H4 301 redirects (permanent)

When improving content, we may make the decision to permanently move a page to a new area on our website. So that we don’t lose its ranking on a search engine, we will create a redirect to pass the authority from the old URL to the new one.

H4 302 redirects (temporary)

While a temporary redirect doesn’t pass on the value from a link, it does retain it for when the page is back up. We may use this type of redirect if we are experiencing an error such as a 404 page, are testing content or have a temporary landing page.

Regarding SEO, benefits of using a redirect link is that can it preserve the link equity, prevent broken links and 404 errors, improve crawl efficiency and consolidate duplicate content. What is more important to understand is the negative impacts that redirects can have. With each redirect, it takes extra time for the page to load. This impacts both the user and can mean that we jump down in search engine rankings.

SEO glossary

We have pulled together a list of terms that may be used when describing information about SEO content.

Crawling

Crawling is the process when a software program scans content such as text and images on a website.

A featured snippet is the box at the top of Google search that provides a summary about the user search. This is different from an AI Overview.

Image carousels

On our website and on search engines like Google, you may find content displayed in an image carousel. An image carousel (also known as a slider) displays a series of images.

Indexing

Indexing is where search engines find, analyse and store information from webpages in a database called an index. Without this process, a website will not appear within a search results.

KPI

KPI is an acronym which stands for ‘key performance indicator’. When working on website content to enhance SEO, we may use the phrase KPI to outline an area we want to focus on.

Ranking

When referring to rank or ranking, we mean the position a webpage holds on a search engine result for a specific search term.

SERP

SERP is another acronym. It means search engine results page. We may use this when talking about the position (ranking) that our website has for a keyword.

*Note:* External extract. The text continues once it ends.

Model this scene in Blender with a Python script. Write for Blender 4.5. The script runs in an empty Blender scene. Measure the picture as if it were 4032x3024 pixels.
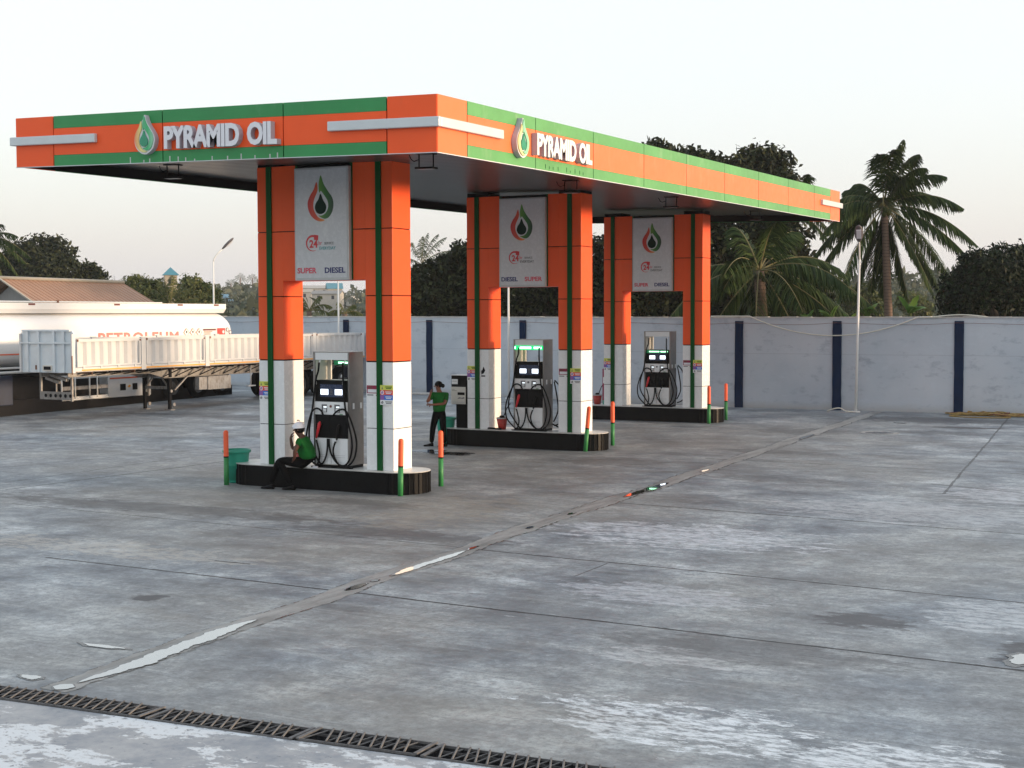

A backlink (also known as an inbound link) is the term used to describe a website linking to another website. We may use this term if we’re getting a request to feature a website from a partner or local organisation.

Keyword stuffing

Keyword stuffing is a term for repetitively or unnaturally adding a keyword to a webpage. We do not use keywords on our website in this way.

UTM code

A UTM code is text that we can add to the end of our website URLs to help track the performance of the page. We are only able to track internal links.